You make the uninformed claim “no one can make us angry” which ignores the epistemology required to reach such a judgement and demeans the experiences of the overwhelming majority of people.  You then turn it into a true/false question and force people like me to give a dishonest answer to pass your class.

To make such a bold claim requires an exploration of evolutionary psychology, neuroscience, agency, free will, etc.  Aside from the fact I believe you are wrong, you don’t back your claim with evidence.  Please remove this from your class.


To be clear, I understand there are far greater injustices in the world than the family court system of Texas (and Indiana).  I consider myself blessed to have happy healthy children who are a joy to be around.  I feel grateful that I have a beautiful honors student with a sharp wit and a competitive spirit - and that she loves me even if I can’t spend much time with her face-to-face; that I have a gorgeous magical pre-schooler with a sharp mind, adorable laugh, startling athleticism and a wit well beyond his age.   In the oppression olympics I haven’t made it to a qualifying race, much less have a shot at the medal stand.  Nevertheless, if your mission is to help the children of divorced parents you are ringing all the wrong alarm bells.

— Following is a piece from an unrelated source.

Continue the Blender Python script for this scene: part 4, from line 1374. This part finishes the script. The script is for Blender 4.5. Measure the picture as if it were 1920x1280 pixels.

Your class gives the impression it provides tools for introspection while providing no such thing.  Instead, the system in which you actively participate facilitates one parent robbing the other of the most precious commodity that will ever enter their lives - time with their child.  So is it any surprise that within two years so many fathers check out instead of being bound by the whims of a wounded ex who commands the threat of state violence?  How does it help children to drive non-custodial parents out of their children's lives???

P.S. I never subscribed to your newsletter yet continued to receive emails long after I unsubscribed; I received over twenty emails from you with unsolicited/unwarranted advice, marketing tripe and forwarded clickbait stories.  Please stop spamming people forced to take your parenting class.